Construct can only render one view at a time and the canvas has no depth. However you probably could make an effect that takes the depth and draws a color. Then you could change the view from the light, use the effect to draw the depth as colors, snapshot the screen, then use that texture with another effect to draw the shadows.
- you need to have the camera and view matrices. It's not readily accessible but you can calculate them manually.
- you have to write shaders. You are also limited number parameters in C3 shaders so you will have to adapt any online guide about shadow mapping.
- not suitable for Realtime since you have to dedicate a frame to draw the depth.
- on top of that capturing the screen can take a bit.
- Lastly and most importantly It can't work because we can't access multiple textures in shaders in C3. I can't think of a workaround for this.
Shadow volumes
Uses polygon clipping to find what area of each polygons are in shadow. Often done along with BSP trees to be more efficient.
- you need a list of the vertices and faces. C3 does not provide access to those so we'll need to calculate and provide them ourselves.
- BSP trees are needlessly complex to implement in events, but even with them this shadow method doesn't scale as well with higher polygon counts.
- will give perfectly crisp shadow edges, and will be 100% black without further trickery.
- will have to draw the shadows over the mesh with distort meshes. Probably will have to move slightly toward the camera to avoid z fighting.
- This is the closest to being feasible in vanilla C3 solution, but it may not fit in 25 events.
- may only be fast enough for Realtime with low poly counts, but it would have to be made first to find out.
Ray casting
This is an alternate idea to make the 3d objects from canvas' wrapped with distort meshes.
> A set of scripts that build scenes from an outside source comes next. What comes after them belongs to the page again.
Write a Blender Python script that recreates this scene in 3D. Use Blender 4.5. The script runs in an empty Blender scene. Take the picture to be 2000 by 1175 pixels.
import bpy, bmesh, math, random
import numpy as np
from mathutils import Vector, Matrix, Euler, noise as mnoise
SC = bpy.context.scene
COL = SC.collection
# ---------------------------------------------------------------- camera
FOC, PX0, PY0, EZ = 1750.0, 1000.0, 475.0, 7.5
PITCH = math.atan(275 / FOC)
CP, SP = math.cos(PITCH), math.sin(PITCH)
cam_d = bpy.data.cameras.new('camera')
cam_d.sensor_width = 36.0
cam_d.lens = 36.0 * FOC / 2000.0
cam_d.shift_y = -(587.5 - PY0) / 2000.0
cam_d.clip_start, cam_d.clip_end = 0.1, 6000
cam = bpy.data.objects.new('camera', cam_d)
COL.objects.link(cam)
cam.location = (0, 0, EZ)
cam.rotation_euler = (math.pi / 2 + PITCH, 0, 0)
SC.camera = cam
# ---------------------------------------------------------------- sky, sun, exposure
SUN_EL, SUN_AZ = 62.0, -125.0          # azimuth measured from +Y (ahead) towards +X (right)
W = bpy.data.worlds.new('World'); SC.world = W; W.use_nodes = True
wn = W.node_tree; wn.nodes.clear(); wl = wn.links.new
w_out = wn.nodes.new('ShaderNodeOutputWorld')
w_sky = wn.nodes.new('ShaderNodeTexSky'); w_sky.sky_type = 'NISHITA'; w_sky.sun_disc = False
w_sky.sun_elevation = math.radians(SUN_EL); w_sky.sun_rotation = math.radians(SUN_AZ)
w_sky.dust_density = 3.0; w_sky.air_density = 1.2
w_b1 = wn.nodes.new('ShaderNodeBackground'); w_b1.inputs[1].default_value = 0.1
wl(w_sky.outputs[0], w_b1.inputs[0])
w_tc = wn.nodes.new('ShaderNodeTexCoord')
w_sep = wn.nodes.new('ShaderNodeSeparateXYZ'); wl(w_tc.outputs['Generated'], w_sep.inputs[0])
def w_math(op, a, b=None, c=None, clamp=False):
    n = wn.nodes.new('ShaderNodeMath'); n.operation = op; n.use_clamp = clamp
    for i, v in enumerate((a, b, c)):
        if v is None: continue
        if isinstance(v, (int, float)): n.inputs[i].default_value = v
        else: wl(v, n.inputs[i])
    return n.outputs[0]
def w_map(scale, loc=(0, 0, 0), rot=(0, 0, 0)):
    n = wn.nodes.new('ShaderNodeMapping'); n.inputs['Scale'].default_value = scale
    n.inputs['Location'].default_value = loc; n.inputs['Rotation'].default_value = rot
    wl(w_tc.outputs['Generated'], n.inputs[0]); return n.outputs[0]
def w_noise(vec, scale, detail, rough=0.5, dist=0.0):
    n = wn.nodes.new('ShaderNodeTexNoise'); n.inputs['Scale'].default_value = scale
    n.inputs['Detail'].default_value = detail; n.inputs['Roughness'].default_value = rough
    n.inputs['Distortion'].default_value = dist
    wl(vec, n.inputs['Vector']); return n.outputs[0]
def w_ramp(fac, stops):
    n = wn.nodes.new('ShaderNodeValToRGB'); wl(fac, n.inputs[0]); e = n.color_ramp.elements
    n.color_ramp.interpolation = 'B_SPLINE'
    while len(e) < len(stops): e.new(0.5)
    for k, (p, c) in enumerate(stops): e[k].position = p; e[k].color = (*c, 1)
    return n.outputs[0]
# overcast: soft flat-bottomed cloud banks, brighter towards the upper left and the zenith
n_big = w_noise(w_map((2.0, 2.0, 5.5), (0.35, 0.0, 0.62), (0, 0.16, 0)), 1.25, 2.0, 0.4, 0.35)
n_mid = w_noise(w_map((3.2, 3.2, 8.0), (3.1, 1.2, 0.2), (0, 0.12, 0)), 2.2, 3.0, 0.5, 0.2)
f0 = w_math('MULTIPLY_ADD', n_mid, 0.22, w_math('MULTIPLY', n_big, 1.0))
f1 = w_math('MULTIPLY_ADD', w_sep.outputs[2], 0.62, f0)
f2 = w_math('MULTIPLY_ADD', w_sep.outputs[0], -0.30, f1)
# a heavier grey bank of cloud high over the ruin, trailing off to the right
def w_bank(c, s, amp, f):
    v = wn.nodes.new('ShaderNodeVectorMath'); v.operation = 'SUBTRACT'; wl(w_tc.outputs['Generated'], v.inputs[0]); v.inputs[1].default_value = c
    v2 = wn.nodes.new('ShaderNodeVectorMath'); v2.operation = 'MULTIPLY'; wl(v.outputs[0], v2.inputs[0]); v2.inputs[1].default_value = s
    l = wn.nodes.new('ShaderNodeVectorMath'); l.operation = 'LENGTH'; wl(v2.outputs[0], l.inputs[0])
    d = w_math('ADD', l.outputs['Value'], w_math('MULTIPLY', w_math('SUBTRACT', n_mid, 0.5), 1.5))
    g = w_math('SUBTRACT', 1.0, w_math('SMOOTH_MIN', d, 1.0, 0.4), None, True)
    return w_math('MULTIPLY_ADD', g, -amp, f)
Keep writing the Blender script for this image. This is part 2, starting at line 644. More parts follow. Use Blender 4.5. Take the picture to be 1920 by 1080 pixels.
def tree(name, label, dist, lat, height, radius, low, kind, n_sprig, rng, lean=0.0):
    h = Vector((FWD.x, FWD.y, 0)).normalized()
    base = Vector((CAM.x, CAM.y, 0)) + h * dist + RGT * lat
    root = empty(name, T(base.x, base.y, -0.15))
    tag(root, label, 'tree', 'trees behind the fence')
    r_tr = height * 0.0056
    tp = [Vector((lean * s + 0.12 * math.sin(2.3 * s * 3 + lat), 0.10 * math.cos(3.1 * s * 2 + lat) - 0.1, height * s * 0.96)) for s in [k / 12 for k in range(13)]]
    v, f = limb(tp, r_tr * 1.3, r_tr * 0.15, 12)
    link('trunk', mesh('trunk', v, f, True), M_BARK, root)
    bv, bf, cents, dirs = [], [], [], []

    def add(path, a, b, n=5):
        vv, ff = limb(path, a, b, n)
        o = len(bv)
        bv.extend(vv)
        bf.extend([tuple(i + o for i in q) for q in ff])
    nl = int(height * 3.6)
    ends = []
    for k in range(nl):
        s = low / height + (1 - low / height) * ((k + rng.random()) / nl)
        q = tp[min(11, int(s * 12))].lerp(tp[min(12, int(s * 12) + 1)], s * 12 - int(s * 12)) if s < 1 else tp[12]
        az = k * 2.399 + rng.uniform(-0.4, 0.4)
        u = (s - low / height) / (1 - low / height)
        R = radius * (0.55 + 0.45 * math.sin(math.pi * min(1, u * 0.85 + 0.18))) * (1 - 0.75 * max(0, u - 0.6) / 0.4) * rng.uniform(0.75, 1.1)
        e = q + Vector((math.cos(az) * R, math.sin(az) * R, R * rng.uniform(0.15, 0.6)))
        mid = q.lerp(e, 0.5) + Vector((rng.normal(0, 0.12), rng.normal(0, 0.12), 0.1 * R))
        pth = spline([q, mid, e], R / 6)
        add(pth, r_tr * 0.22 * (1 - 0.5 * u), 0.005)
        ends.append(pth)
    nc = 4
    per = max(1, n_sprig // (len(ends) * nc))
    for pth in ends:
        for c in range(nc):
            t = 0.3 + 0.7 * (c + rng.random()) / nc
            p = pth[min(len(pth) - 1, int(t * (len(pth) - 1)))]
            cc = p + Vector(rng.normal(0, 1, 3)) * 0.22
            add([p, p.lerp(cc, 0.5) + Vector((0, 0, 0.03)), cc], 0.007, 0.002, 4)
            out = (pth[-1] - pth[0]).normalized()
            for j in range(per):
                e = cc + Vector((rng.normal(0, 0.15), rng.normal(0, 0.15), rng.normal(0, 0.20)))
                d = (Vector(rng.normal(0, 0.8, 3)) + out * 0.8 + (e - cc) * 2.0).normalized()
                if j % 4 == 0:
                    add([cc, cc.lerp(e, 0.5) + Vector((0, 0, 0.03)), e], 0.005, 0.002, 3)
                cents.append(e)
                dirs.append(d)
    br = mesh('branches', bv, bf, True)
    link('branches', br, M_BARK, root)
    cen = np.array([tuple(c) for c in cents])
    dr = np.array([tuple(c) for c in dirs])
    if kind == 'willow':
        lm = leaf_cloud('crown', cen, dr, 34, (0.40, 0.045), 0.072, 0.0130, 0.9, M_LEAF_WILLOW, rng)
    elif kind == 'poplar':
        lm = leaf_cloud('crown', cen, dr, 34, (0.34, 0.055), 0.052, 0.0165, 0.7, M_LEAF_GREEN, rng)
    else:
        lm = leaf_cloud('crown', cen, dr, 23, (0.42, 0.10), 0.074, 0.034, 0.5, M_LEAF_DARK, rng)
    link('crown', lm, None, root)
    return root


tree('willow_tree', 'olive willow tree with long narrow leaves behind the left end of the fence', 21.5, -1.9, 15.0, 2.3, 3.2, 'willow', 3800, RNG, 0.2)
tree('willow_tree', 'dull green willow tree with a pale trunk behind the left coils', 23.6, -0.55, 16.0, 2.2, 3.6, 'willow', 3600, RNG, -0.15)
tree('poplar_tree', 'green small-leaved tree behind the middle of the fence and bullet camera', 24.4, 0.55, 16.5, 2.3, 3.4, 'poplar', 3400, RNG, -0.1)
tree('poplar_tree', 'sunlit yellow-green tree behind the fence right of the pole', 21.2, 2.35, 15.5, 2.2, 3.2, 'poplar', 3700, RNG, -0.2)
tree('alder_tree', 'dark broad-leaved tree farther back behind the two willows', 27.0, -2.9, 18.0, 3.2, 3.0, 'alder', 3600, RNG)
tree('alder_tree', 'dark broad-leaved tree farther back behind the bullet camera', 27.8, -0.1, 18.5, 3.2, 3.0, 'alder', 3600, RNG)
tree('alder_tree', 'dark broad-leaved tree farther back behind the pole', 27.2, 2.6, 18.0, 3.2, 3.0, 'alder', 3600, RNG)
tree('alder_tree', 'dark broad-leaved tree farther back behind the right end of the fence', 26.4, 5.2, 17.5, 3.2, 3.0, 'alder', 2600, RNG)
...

The idea is to shoot a bunch of rays from the camera and when the mesh is hit you'd calculate where on the canvas object was hit and color that.
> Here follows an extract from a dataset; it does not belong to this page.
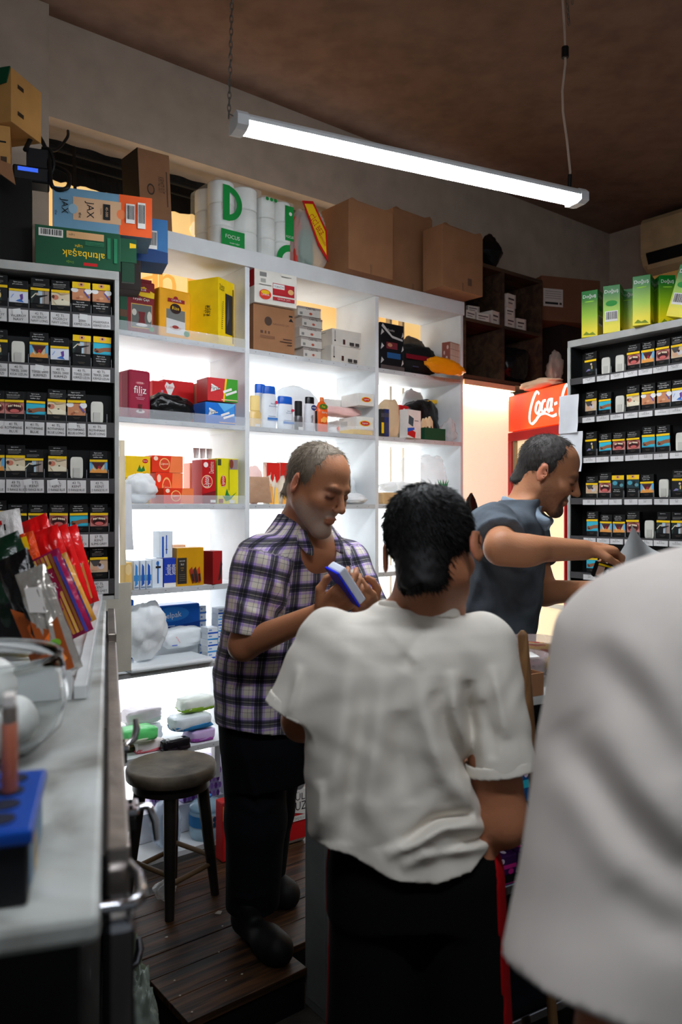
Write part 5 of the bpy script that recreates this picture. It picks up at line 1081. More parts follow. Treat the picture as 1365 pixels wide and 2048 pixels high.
# right hand end
ZB = W.px(1130, 652, .05)[1]
stt = MB().box(-.10, .30, 0, .28, 0, ZB-ZP-e, M('dark_cabinet', (36, 24, 20), rough=.6)); o = stt.obj('tall_cabinet', None, W.w(W.px(1140, 650, .05)[0], .03, ZP), WR); tag(o, 'dark tall cabinet in the back corner behind the right-hand rack', 'cabinet')
carton('cardboard_box', 'large brown cardboard box with white sticker in the back corner', 'box', 1102, 556, 1182, ZB+e, -.03, .26, m_cardd, [('r', .03, .32, .36, .72, flat(196, 190, 184)), ('r', .06, .37, .28, .42, BLK), ('r', .30, .37, .34, .42, flat(60, 50, 46))]+[('r', .06, .5+.05*i, .33, .515+.05*i, flat(140, 132, 126)) for i in range(4)], yaw=-22)
ZRt = 2.240+e
m_gt = None
def gradient_box():
    m = M('green_yellow_card', (60, 150, 30), rough=.4, var=0); nt, N, L, b = nodes_of(m)
    tc = N.new('ShaderNodeTexCoord'); sp = N.new('ShaderNodeSeparateXYZ'); r = N.new('ShaderNodeValToRGB')
    mul = N.new('ShaderNodeMath'); mul.operation = 'MULTIPLY'; mul.inputs[1].default_value = 1/.19
    L.new(tc.outputs['Object'], sp.inputs[0]); L.new(sp.outputs['Z'], mul.inputs[0]); L.new(mul.outputs[0], r.inputs['Fac']); L.new(r.outputs['Color'], b.inputs['Base Color'])
    el = r.color_ramp.elements; el[0].position = .15; el[0].color = s2l((226, 208, 20))+(1,); el[1].position = .85; el[1].color = s2l((8, 112, 34))+(1,)
    x = el.new(.45); x.color = s2l((150, 190, 24))+(1,)
    return m
m_gt = gradient_box()
gx = [('t', 'Doğuş', .5, .87, .10, WHT, .8), ('e', .5, .76, .3, .012, flat(150, 210, 60)), ('p', [(.1, .05), (.9, .03), (.7, .10), (.5, .07), (.3, .12)], flat(120, 140, 20))]
gb = [('t', 'Doğuş', .5, .87, .10, WHT, .8), ('e', .5, .62, .34, .06, flat(40, 140, 50)), ('bc', .12, .24, .88, .46)]
def gbox(lab, x0, x1, y0, yaw, d, fa, fb, rot=None, w=.066):
    carton('tea_carton', lab, 'box', x0, y0, x1, ZRt, d, .07, m_gt, fa, sr=fb, sl=fa, F=FR, yaw=yaw, group='green and yellow tea cartons on the right rack', rot=rot, wid=w, hgt=.190).location.z += .010 if rot else 0
gbox('leftmost green and yellow carton on the right-hand rack', 1164, 1196, 588, 18, .0, gx, gb)
gbox('second green carton from left, barcode facing out, on the right-hand rack', 1208, 1240, 576, 22, .005, gb, gx)
gbox('third green carton from left on the right-hand rack', 1242, 1272, 590, 24, .02, gx, gx)
gbox('fourth green carton from left, close before its neighbour, on the right-hand rack', 1268, 1300, 582, 20, -.02, gx, gx)
gbox('fifth green carton from left on the right-hand rack', 1312, 1334, 586, 15, .03, gx, gb)
gbox('green carton tilting at the right end of the right-hand rack', 1338, 1362, 590, 10, .0, gb, gb, rot=(0, .28, FR.a+.15))
gbox('dark-sided green carton behind the tilting one', 1326, 1346, 596, 50, .055, gx, gx, w=.06)
carton('cardboard_box', 'tan cardboard box with green print behind the green cartons', 'box', 1278, 560, 1378, ZRt, .12, .10, M('tan_carton', (170, 122, 62), rough=.8), [('r', .1, .5, .3, .75, flat(130, 150, 50)), ('r', .5, .3, .75, .85, flat(40, 56, 60))], F=FR, hgt=.23)
carton('cardboard_box', 'brown cardboard box between the sticker box and the tan one', 'box', 1236, 560, 1276, ZRt, .125, .08, m_cardd, F=FR, hgt=.2)
o = bag('plastic_bag', 'green and white bag cut off at the right edge of the photo', 'bag', 1358, 590, 1410, ZRt, -.01, .08, flat(150, 190, 130), 86, .15, .6, .1, F=FR, hgt=.2)

# ================================================================== left counter
FC = Frame(-.177, .5685, math.atan2(.9575, -.288))
ZC1 = 1.25
def marble():
    m = M('worn_marble', (168, 172, 168), rough=.28, var=0); nt, N, L, b = nodes_of(m)
    tc = N.new('ShaderNodeTexCoord'); n = N.new('ShaderNodeTexNoise'); n.inputs['Scale'].default_value = 3.2; n.inputs['Detail'].default_value = 8; n.inputs['Distortion'].default_value = 1.6
    r = N.new('ShaderNodeValToRGB'); el = r.color_ramp.elements; el[0].position = .36; el[0].color = s2l((112, 112, 106))+(1,); el[1].position = .62; el[1].color = s2l((186, 190, 188))+(1,)
    x = el.new(.47); x.color = s2l((158, 160, 156))+(1,)
    L.new(tc.outputs['Object'], n.inputs['Vector']); L.new(n.outputs['Fac'], r.inputs['Fac']); L.new(r.outputs['Color'], b.inputs['Base Color'])
    return m
m_marb = marble(); m_steel = M('brushed_steel', (150, 140, 132), rough=.32, metal=.85, bump=.1, bscale=50, var=.15); m_chr = M('chrome', (196, 198, 204), rough=.12, metal=1.0, var=0); m_blkcab = M('cabinet_black', (13, 13, 15), rough=.4, var=.1)
o = MB().box(0, 2.10, 0, .75, ZC1-.022, ZC1, m_marb, bev=.006).obj('marble_counter', None, FC.w(0, 0, 0), FC.a); tag(o, 'worn grey marble counter top in the left foreground', 'counter top')
sc = thing('steel_cabinet', 'black cabinet with steel rim and chrome latches under the marble', 'cabinet', FC.w(0, 0, 0), FC.a)
MB().box(.03, 2.08, .015, .74, 0, ZC1-.0225, m_blkcab).obj('body', sc)
for a, b, zz in ((.17, .60, -.012), (.605, .80, -.02), (.805, 1.44, -.030), (1.445, 1.95, -.01)):
    MB().box(a, b, -.026, -.004, ZC1-.085+zz, ZC1-.012+zz, m_steel, bev=.003).obj('steel_rim', sc)
    MB().box(a, b, -.004, .0148, ZC1-.08+zz, ZC1-.03, m_blkcab).obj('rim_backing', sc)
MB().tube([(.10, .004, ZC1-.045), (.10, -.026, ZC1-.045), (.112, -.034, ZC1-.045), (.15, -.034, ZC1-.045), (.18, -.024, ZC1-.045)], .0055, m_chr).obj('corner_rail', sc)
MB().box(.09, .15, -.028, .0, ZC1-.16, ZC1-.055, m_chr, bev=.008).obj('corner_bracket', sc)
MB().box(.095, .145, -.024, .012, 0, ZC1-.17, M('post_black', (12, 12, 13), rough=.25), bev=.012).obj('corner_post', sc)
def latch(x, z, k=1.0, fl=1):
    t = MB().box(x-.012, x+.030, -.034*k-.006, -.02, z-.010, z, m_chr, bev=.003); 
    t.box(x-.01, x+.028, -.03*k-.006, -.004, z-.03, z-.012, m_rub, bev=.002)
    o = t.obj('latch', sc)
    m2 = MB().tube([(x+.004, -.034*k, z-.004), (x+.012, -.048*k, z+.004), (x+.016, -.052*k, z+.02), (x+.018, -.050*k, z+.036)] if fl > 0 else [(x+.004, -.034*k, z-.004), (x+.0, -.05*k, z-.002), (x-.006, -.056*k, z-.02), (x-.008, -.058*k, z-.045)], [.005, .006, .006, .004], m_chr, 8); m2.obj('lever', o)
    m3 = MB()
    for dx in (-.004, .018): m3.lathe([(.003, 0), (.003, .002)], m_rub, 8, T=Matrix.Translation((x+dx, -.03*k, z+.0005)))
    m3.obj('rivet', o)
latch(.74, 1.155, 1.0, 1); latch(.46, 1.155, 1.15, -1); latch(.60, .86, 1.0, 1)
o = carton('grey_board', 'grey-beige board standing at the left end of the fifth shelf', 'board', 208, 1184, 263, Z5+.014+e, -.03, .012, M('beige_board', (176, 170, 156), rough=.7), hgt=.33)
# snack tray
rA = Vector(FC.w(0, 0, 0).to_2d()); 
def fcl(X, Y): v = Vector((X, Y))-rA; return v.dot(FC.e1), v.dot(FC.e2)
p0 = fcl(*P3(158, 1400, 1.198).to_2d()); p1 = fcl(*P3(197, 1200, 2.44).to_2d())
m_rlw = M('white_rail', (206, 208, 208), rough=.35)
tr = thing('snack_tray', 'white-railed tray full of snack bags on the marble counter', 'tray', FC.w(p0[0], p0[1], ZC1+e), FC.a+math.atan2(p1[1]-p0[1], p1[0]-p0[0]))
L_ = math.hypot(p1[0]-p0[0], p1[1]-p0[1])
MB().box(0, L_, -.012, .008, 0, .022, m_rlw, bev=.002).obj('front_rail', tr)
MB().box(0, L_, -.0155, -.0125, 0, .045, m_acr).obj('acrylic_strip', tr)
MB().box(0, .004, .011, .42, 0, .045, m_rlw).obj('end_plate', tr)
MB().box(.004, L_-.14, .011, .42, 0, .004, m_rlw).obj('base', tr)
def snack(name, lab, xb, yb, xt, yt, Y, w, th, mat, seed, specs=None, grp=None, yawz=0, tilt=-.12):
    b = P3(xb, yb, Y); tp2 = P3(xt, yt, Y); v = tp2-b; L = v.length; a = math.atan2(v.x, v.z)
    mb = MB().pillow(w, L, th, mat, seed, .2, 18, seal=.08)
    if specs: mb.decal((Vector((-w/2, -th*.5-.001, 0)), Vector((1, 0, 0)), Vector((0, 0, 1)), Vector((0, -1, 0))), w, L, specs)
    b.z = max(b.z, ZC1+.006+abs(math.sin(a))*w*.5)
    o = mb.obj(name, None, b); o.rotation_euler = (tilt, a, yawz); return tag(o, lab, 'snack bag', grp)
m_rfoil = M('red_foil', (206, 18, 20), rough=.22, bump=.35, bscale=30); m_kfoil = M('black_foil', (16, 15, 16), rough=.18, bump=.5, bscale=30); m_gfoil = M('green_black_foil', (16, 40, 26), rough=.2, bump=.5, bscale=30); m_sfoil = M('silver_foil', (186, 180, 172), rough=.18, metal=.6, bump=.6, bscale=40)
bis = [('p', [(.55, .02), (.95, .05), (.95, .5), (.6, .4)], flat(226, 170, 90)), ('r', .1, .45, .9, .5, flat(230, 200, 190))]
for i, (xb, yb, xt, yt, Y) in enumerate(((170, 1250, 120, 1096, 2.19), (156, 1258, 98, 1098, 2.11), (142, 1266, 78, 1100, 2.03), (126, 1262, 58, 1096, 2.27))):
    snack('biscuit_bag', 'long red biscuit bag, %s from right in the snack tray' % ordw(i), xb, yb, xt, yt, Y, .085, .062, m_rfoil, 90+i, bis, 'red biscuit bags', tilt=-.1)
stick = [('p', [(.1+.13*k, .03), (.19+.13*k, .03), (.19+.13*k, .95), (.1+.13*k, .95)], (flat(196, 130, 50), flat(226, 170, 80), flat(150, 92, 36))[k % 3]) for k in range(6)]+[('r', 0, .52, .72, .80, flat(150, 18, 60)), ('t', 'ÇUBUK', .36, .72, .07, WHT, .6, -.1), ('t', 'KRAKER', .36, .61, .07, WHT, .6, -.1), ('r', 0, .80, .72, .83, YEL), ('r', .88, .0, .98, .9, flat(70, 70, 160)), ('p', [(0, 0), (.5, 0), (.3, .2), (0, .25)], flat(170, 20, 110))]
snack('pretzel_bag', 'stick cracker bag with magenta label leaning in the snack tray', 158, 1318, 80, 1155, 1.66, .07, .045, M('pretzel_film', (150, 24, 70), rough=.25, bump=.3), 95, stick, tilt=-.1)
snack('pretzel_bag', 'second stick cracker bag behind the magenta labelled one', 166, 1300, 100, 1165, 1.80, .07, .045, M('pretzel_gold', (206, 146, 60), rough=.25, bump=.3), 96, stick[:6]+[('r', .88, 0, .98, .9, flat(70, 70, 160))], tilt=-.1)
org = [('p', [(.05, .02), (.9, .02), (.95, .5), (.5, .42), (.1, .55)], flat(150, 70, 20)), ('p', [(.3, .2), (.7, .3), (.6, .4), (.3, .34)], flat(236, 110, 30)), ('p', [(.5, .06), (.8, .12), (.7, .2)], flat(246, 140, 50)), ('e', .6, .28, .2, .04, flat(110, 170, 50)), ('p', [(.2, .62), (.7, .56), (.8, .8), (.3, .84)], flat(206, 200, 196))]
snack('snack_bag', 'silver-topped snack bag with orange contents leaning in the tray', 136, 1384, 52, 1178, 1.32, .055, .04, m_sfoil, 97, org, tilt=-.08)
snack('snack_bag', 'black and orange snack bag beside the silver-topped one', 112, 1380, 12, 1176, 1.42, .07, .05, m_kfoil, 98, org[:3], tilt=-.08)
snack('snack_bag', 'large black snack bag with dark green top at the left frame edge', 66, 1374, -20, 1172, 1.55, .11, .07, m_gfoil, 99, [('r', 0, 0, 1, .72, BLK), ('e', .6, .5, .03, .02, WHT)], tilt=-.05)
snack('snack_bag', 'yellow-topped snack bag at left behind the black ones', 52, 1290, 6, 1122, 1.84, .07, .05, M('yellow_film', (214, 200, 30), rough=.3, bump=.4), 100, tilt=-.05)
snack('snack_bag', 'orange and red crumpled snack bag left of the red biscuits', 92, 1290, 40, 1118, 1.94, .06, .04, M('orange_foil', (216, 70, 24), rough=.25, bump=.5), 101, [('r', .2, .8, .8, .95, YEL)], tilt=-.05)
snack('snack_bag', 'white printed snack bag tallest at the left frame edge', 40, 1270, 4, 1068, 2.10, .085, .05, M('white_foil', (210, 206, 204), rough=.3, bump=.4), 102, [('e', .3, .8, .05, .03, BLU), ('r', .4, .86, .5, .9, RED), ('r', .55, .8, .6, .86, BLK)], tilt=-.05)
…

- it would be pretty slow so you'd only be able to shoot a few hundred rays per frame. But over time it would be better shaded.
- It would also not scale well with higher poly counts.
- as with the other approaches it would take a fair amount of 3d math with matrices and vectors.
Overall even without the limits of the 3d in construct those are all fairly involved to do. The second way seems almost doable but likely just as a novel demonstration.